Task goal:
Reproduce all of the listing below without alteration.
○ ○ ○ ○ ○
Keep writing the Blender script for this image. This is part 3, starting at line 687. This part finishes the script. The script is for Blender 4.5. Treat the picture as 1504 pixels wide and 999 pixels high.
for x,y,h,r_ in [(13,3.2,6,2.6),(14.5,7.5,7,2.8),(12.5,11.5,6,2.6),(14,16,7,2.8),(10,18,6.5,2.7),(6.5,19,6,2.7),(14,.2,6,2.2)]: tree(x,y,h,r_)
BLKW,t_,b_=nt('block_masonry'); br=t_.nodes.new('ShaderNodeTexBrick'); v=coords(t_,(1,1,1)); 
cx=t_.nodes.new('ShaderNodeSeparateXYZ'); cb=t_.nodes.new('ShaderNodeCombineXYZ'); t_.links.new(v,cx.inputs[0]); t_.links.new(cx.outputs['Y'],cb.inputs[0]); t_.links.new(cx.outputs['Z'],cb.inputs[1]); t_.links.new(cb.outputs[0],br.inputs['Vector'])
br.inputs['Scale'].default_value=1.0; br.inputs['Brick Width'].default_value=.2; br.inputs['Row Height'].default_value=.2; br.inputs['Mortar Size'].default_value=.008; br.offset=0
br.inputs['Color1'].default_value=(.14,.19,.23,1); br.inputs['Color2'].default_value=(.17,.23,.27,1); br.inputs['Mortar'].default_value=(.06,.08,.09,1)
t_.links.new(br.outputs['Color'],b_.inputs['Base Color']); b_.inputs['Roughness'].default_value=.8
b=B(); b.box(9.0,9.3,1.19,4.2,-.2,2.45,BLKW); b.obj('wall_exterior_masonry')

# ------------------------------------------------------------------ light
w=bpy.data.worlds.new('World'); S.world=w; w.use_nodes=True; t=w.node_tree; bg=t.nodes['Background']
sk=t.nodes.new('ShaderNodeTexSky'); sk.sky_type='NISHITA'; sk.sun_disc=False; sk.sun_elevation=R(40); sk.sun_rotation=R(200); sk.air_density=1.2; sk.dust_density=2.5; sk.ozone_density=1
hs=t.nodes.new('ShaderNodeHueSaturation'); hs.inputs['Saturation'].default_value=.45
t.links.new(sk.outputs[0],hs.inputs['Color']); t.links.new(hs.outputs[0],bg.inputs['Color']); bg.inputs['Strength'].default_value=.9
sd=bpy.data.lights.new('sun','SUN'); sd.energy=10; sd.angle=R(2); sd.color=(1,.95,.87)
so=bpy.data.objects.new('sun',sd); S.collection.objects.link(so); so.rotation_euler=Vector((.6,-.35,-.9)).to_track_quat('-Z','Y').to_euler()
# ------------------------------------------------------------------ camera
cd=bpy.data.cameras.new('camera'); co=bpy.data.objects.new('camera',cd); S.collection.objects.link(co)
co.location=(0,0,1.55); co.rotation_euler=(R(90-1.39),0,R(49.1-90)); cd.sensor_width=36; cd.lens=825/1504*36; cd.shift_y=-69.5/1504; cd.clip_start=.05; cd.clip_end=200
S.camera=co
○ ○ ○ ○ ○
Solution for this exercise:
Keep writing the Blender script for this image. This is part 3, starting at line 687. This part finishes the script. The script is for Blender 4.5. Treat the picture as 1504 pixels wide and 999 pixels high.
for x,y,h,r_ in [(13,3.2,6,2.6),(14.5,7.5,7,2.8),(12.5,11.5,6,2.6),(14,16,7,2.8),(10,18,6.5,2.7),(6.5,19,6,2.7),(14,.2,6,2.2)]: tree(x,y,h,r_)
BLKW,t_,b_=nt('block_masonry'); br=t_.nodes.new('ShaderNodeTexBrick'); v=coords(t_,(1,1,1)); 
cx=t_.nodes.new('ShaderNodeSeparateXYZ'); cb=t_.nodes.new('ShaderNodeCombineXYZ'); t_.links.new(v,cx.inputs[0]); t_.links.new(cx.outputs['Y'],cb.inputs[0]); t_.links.new(cx.outputs['Z'],cb.inputs[1]); t_.links.new(cb.outputs[0],br.inputs['Vector'])
br.inputs['Scale'].default_value=1.0; br.inputs['Brick Width'].default_value=.2; br.inputs['Row Height'].default_value=.2; br.inputs['Mortar Size'].default_value=.008; br.offset=0
br.inputs['Color1'].default_value=(.14,.19,.23,1); br.inputs['Color2'].default_value=(.17,.23,.27,1); br.inputs['Mortar'].default_value=(.06,.08,.09,1)
t_.links.new(br.outputs['Color'],b_.inputs['Base Color']); b_.inputs['Roughness'].default_value=.8
b=B(); b.box(9.0,9.3,1.19,4.2,-.2,2.45,BLKW); b.obj('wall_exterior_masonry')

# ------------------------------------------------------------------ light
w=bpy.data.worlds.new('World'); S.world=w; w.use_nodes=True; t=w.node_tree; bg=t.nodes['Background']
sk=t.nodes.new('ShaderNodeTexSky'); sk.sky_type='NISHITA'; sk.sun_disc=False; sk.sun_elevation=R(40); sk.sun_rotation=R(200); sk.air_density=1.2; sk.dust_density=2.5; sk.ozone_density=1
hs=t.nodes.new('ShaderNodeHueSaturation'); hs.inputs['Saturation'].default_value=.45
t.links.new(sk.outputs[0],hs.inputs['Color']); t.links.new(hs.outputs[0],bg.inputs['Color']); bg.inputs['Strength'].default_value=.9
sd=bpy.data.lights.new('sun','SUN'); sd.energy=10; sd.angle=R(2); sd.color=(1,.95,.87)
so=bpy.data.objects.new('sun',sd); S.collection.objects.link(so); so.rotation_euler=Vector((.6,-.35,-.9)).to_track_quat('-Z','Y').to_euler()
# ------------------------------------------------------------------ camera
cd=bpy.data.cameras.new('camera'); co=bpy.data.objects.new('camera',cd); S.collection.objects.link(co)
co.location=(0,0,1.55); co.rotation_euler=(R(90-1.39),0,R(49.1-90)); cd.sensor_width=36; cd.lens=825/1504*36; cd.shift_y=-69.5/1504; cd.clip_start=.05; cd.clip_end=200
S.camera=co